Bicentenario que debe pensar y repensar a San Martín. El hombre que más monumentos, bronce y nombres de calles, avenidas, plazas y pueblos tiene en la Argentina. Pero San Martín resulta un desconocido para los argentinos. Porque cuando fue gobernador en Cuyo, Capitán General en Chile y Protector del Perú, siempre estableció un primer decreto: prohibido emitir metálico para pagar compromisos con el extranjero. En buen romance: San Martín decidía no pagar jamás deudas externas hasta no saciar las deudas internas. Sería bueno en estos seis años que van desde el bicentenario de la revolución de mayo al de la independencia declarada en Tucumán, que cuando llegue el repetido 17 de agosto, cuando algún funcionario de ocasión diga la consabida y falsa frase de seguir el ejemplo de San Martín, alguien, cualquiera pueda decirle: “¿Y por qué no empezás vos no pagando la ilegítima deuda externa como hacía Don José?”.

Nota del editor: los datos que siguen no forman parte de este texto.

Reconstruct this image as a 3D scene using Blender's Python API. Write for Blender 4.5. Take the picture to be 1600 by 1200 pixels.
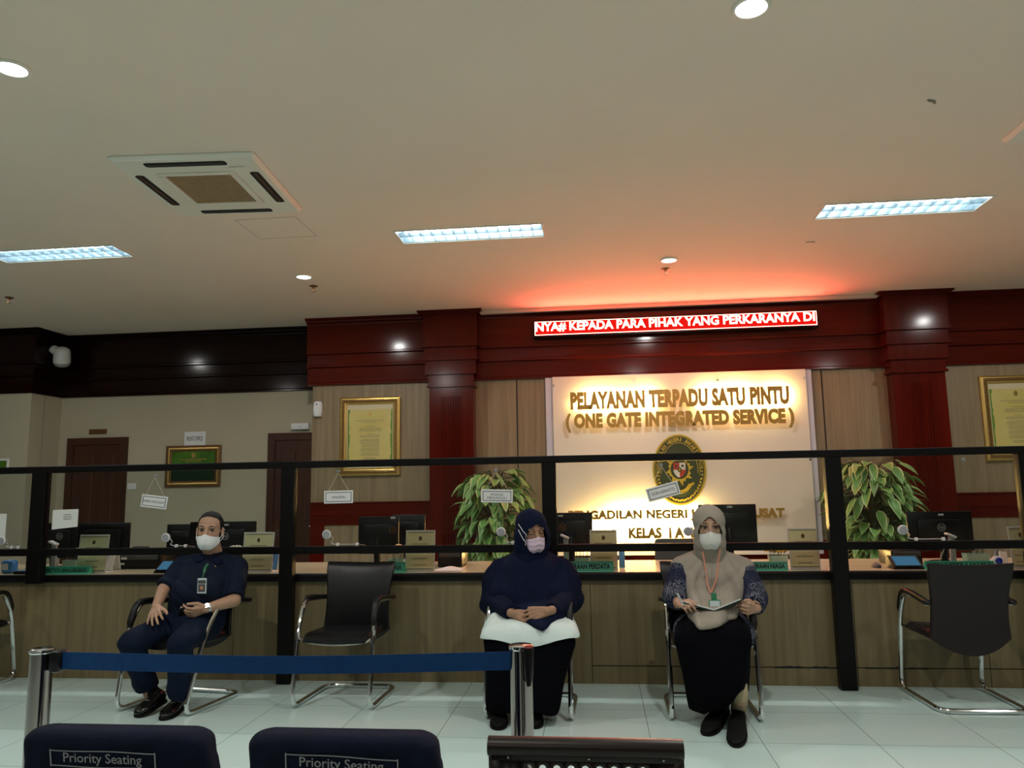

En la discusión sobre lo ocurrido en estos doscientos años está la oportunidad de volver a enamorar a las mayorías argentinas de aquel proyecto inconcluso.
De transformar la vida de los espectadores en una lúcida pelea cotidiana por completar aquella revolución inconclusa.
Porque la identidad de un pueblo como la identidad de una persona no se define por la procedencia de su apellido sino por la conciencia de sus sueños y sus acciones por convertirlos en realidad.
En el palpitante recuerdo de mayo de 1810 descansa la historia política de la esperanza, esa que sirve para el presente, para el futuro y no para el pasado.
Esa esperanza que sirve para nuestro presente, para que nuestros hijos sientan que viven en un lugar donde la igualdad está en el trono de la existencia cotidiana.